Step 2: Quilting the Lines

With the basting done, I can start quilting. I’ll start with a line in the middle, then slowly work my way out in parallel lines. I rolled up the sides to make sure the whole thing will actually fit through my sewing machine.

I’m using a quilting technique called stitch-in-the-ditch, where you follow the seams in the quilt top as closely as possible. This makes the quilting blend in, leaving it nearly invisible in the end result. I’m also using a grey thread, since that will stand out the least against all the different fabric colours.

The reason I’m quilting in parallel lines is that this will allow me to add the filling to all of the squares in a row at once, before sewing it closed and moving on to the next row.

With all the lines quilted, I sewed across one side to close them. I then trimmed the inner and backing layers down to match the front.

Step 3: Edge Binding

I made some edge binding by folding the fabric over several times and cutting 6 cm wide strips. I attached these together at a 45 degree angle, so that the thickness of the seam is not all in one place.

I sewed the strip of binding to the back of the quilt, lining it up with the edge. At the corners, I folded it away from the quilt, then back over itself to line up with the next side. This results in nice mitered corners.

Now I could fold the edge binding to the front, folding the raw edge inwards as I did so. I sewed it in place close to the fold.

I left the open side of the blanket unfinished, so that I could fill it with the poly filling beads.

Step 4: Filling the Compartments

A weighted blanket should weigh around 10% of your body weight. For me, that’s 7 kg. The blanket itself already weighs 1,2 kg, so I’ll have to add 5,8 kg of filling. That means 13 grams per square.

I added the filling to the blanket one row at a time. I used a funnel to pour the poly beads in between the inner layer and the backing, so that it wouldn’t get stuck in the many seams of the quilt top. But it was still quite a pain to get all the beads down to the lowest square, so I experimented with using a paper tube. That worked a lot better, so I continued to fill the entire row.
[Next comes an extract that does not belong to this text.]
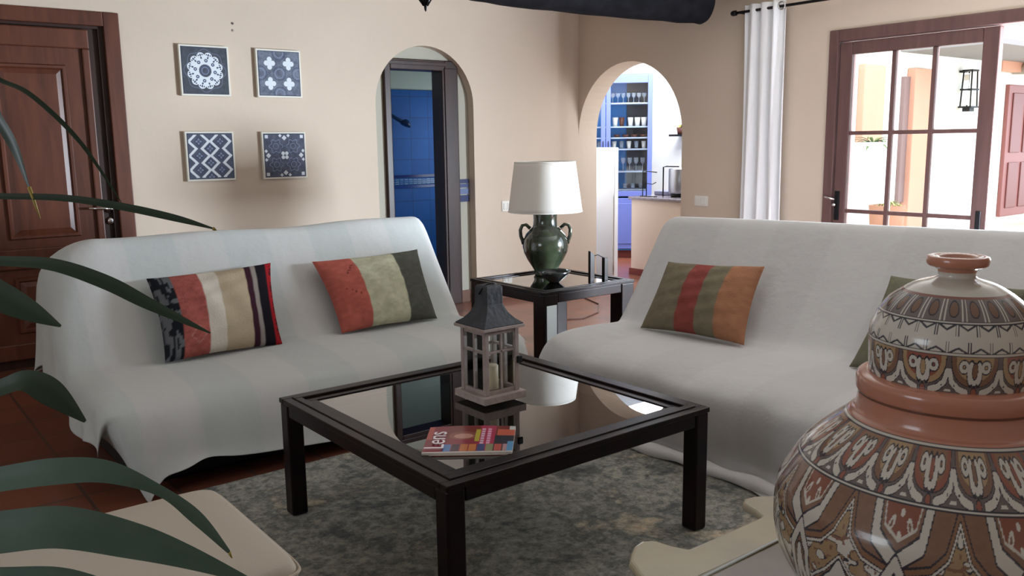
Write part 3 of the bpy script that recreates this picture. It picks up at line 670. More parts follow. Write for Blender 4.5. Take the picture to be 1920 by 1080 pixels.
prof = [(-1.40, .30), (-1.39, .48), (-1.395, .70), (-1.415, .85), (-1.47, .905), (-1.55, .924), (-1.605, .905), (-1.66, .83), (-1.79, .62), (-1.90, .44), (-1.945, .388),
        (-2.02, .380), (-2.16, .386), (-2.32, .385), (-2.46, .378), (-2.545, .352), (-2.59, .30), (-2.612, .22), (-2.625, .13), (-2.64, .085)]
NB, NS = 11, 16       # rows of the back, of back+seat
Pr = smooth_rows(prof, 3); s_idx = np.linspace(0, len(prof)-1, len(Pr))
def Lcloth():
    nmain = 60; xl, xr = -4.63, -2.75
    side = [(.0, 0), (.05, .02), (.09, .07), (.11, .16), (.12, .3), (.125, .5), (.13, .72), (.135, .9), (.14, 1.0)]
    cols = []
    rs = np.random.RandomState(3)
    def row(xm, k=None, end=0):
        out = []
        for (y, z), s in zip(Pr, s_idx):
            back = s < NB-1
            inset = 0
            if back: inset = .11*max(0, min(1, (z-.45)/.45)) if end == -1 else -.0
            front = s > 15
            x = xm; zz = z; yy = y
            if k is None:
                u = (xm-xl)/(xr-xl)
                inl = inset*(1-u) ; x = xm+inl
                # hem line and gentle sag
                if front:
                    w = (s-15)/4.0
                    hem = .035*math.sin(u*9)*.4-.10*math.exp(-((xm+4.635)/.04)**2)+.03*math.exp(-((xm+4.40)/.12)**2)-.02*u
                    zz = z+hem*w**1.5; yy = y-.022*w*math.exp(-((xm+4.50)/.1)**2)+.012*w*math.sin(xm*34)*math.exp(-((xm+4.5)/.22)**2)
                zz += .006*math.sin(xm*7+y*5)*(1 if not front else 0)-(.012*math.sin(u*PI) if (s < 7 and s > 3) else 0)
                if 10 < s < 15: zz += .006*math.sin(xm*3.1+1)*math.cos(y*6)
            else:
                ox, dn = side[k]
                if back: zlow = .30+.03*math.sin(y*20)
                elif not front: zlow = .19+.02*math.sin(y*15)
                else: zlow = .19
                e0 = inset if end == -1 else 0
                if not front:
                    zl = min(zlow, z)
                    zz = z-(z-zl)*dn
                    rip = .012*math.sin(y*26+dn*3)*dn
                    if end == -1: x = xl+e0-(ox+e0*min(1, dn*5))+rip
                    else: x = xr+(ox*.5)+rip*.5
                    if s < 6: yy = y+.02*dn
                else:
                    w = (s-15)/4.0; f = min(1, w)
                    sq = 1-.75*f
                    if end == -1: x = xl-ox*sq*.9+.02*f
                    else: x = xr+ox*.4
                    low = .185+.02*math.sin(k)
                    zt = max(z, low) if dn > .5 else z
                    z_at0 = z+(-.10*math.exp(-((xl+4.635)/.04)**2))*w**1.5
                    zz = z_at0+(max(z, .20)-z_at0)*dn*f - (1-f)*(z-.20)*dn*.8
                    yy = y+dn*.20*f+dn*.12*(1-f)
            out.append((x, yy, zz))
        return out
    for k in range(len(side)-1, 0, -1): cols.append(row(xl, k, -1))
    for i in range(nmain+1):
        xm = xl+(xr-xl)*i/nmain; cols.append(row(xm, None, -1))
    for k in range(1, len(side)): cols.append(row(xr, k, 1))
    return np.transpose(np.array(cols), (1, 0, 2))
m_throwL = throw_mat('throw_white', lin(192, 191, 189), lin(184, 187, 185), 0, .235, .02)
tag(grid_mesh('throw_cover', Lcloth(), m_throwL, subsurf=1, solid=.004), 'pale striped throw draped over the sofa below the pictures', 'throw')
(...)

I then sewed that row closed. This was pretty challenging, since I had to constantly push the beads to the side. They’re pretty sturdy, so hitting one is likely to bend or break your needle. So I started using clips to keep the beads away from the stitch line. This wasn’t a perfect solution though, and the whole process was pretty frustrating.

Step 5: Two Years Later

This is the point where I had to take a break from working on this project, and as you can imagine it took me a while to get started again. Two years in fact. But I’m back, and determined to finish this thing.

By now, I figured out some improvements to the process. I taped a pipe to my funnel for easier filling. I cut it shorter as I finished about half the rows to make it easier to handle. I was also using slightly less filling, 12 grams per square instead of 13. That gave me a bit more room to move around, although it was still tight. I used long pins to keep the beads out of the way as much as possible, and pushed the remainder aside as I went. I still managed to bend two needles by hitting beads, but it went much smoother than before.

A new issue to deal with was the weight of the blanket. It was becoming heavier and heavier with every row I added, and moving that weight around definitely gave me a workout. Normally, the sewing machine pulls the fabric through on its own, but those feed dogs where not designed for something this heavy. So I had to keep helping it along by shifting the weight of the blanket and guiding it through. All of this put a lot of strain on my arms, so I had to take lots of breaks and only did three or four rows a day. But I got it done.

When I got to the final row, I sewed it closed to keep the filling inside, and then moved on to finishing the edge binding.

I again stitched it to the back of the blanket first. Then I folded it over to the front, tucking the raw edge in underneath itself. A final line of stitching, and it’s done.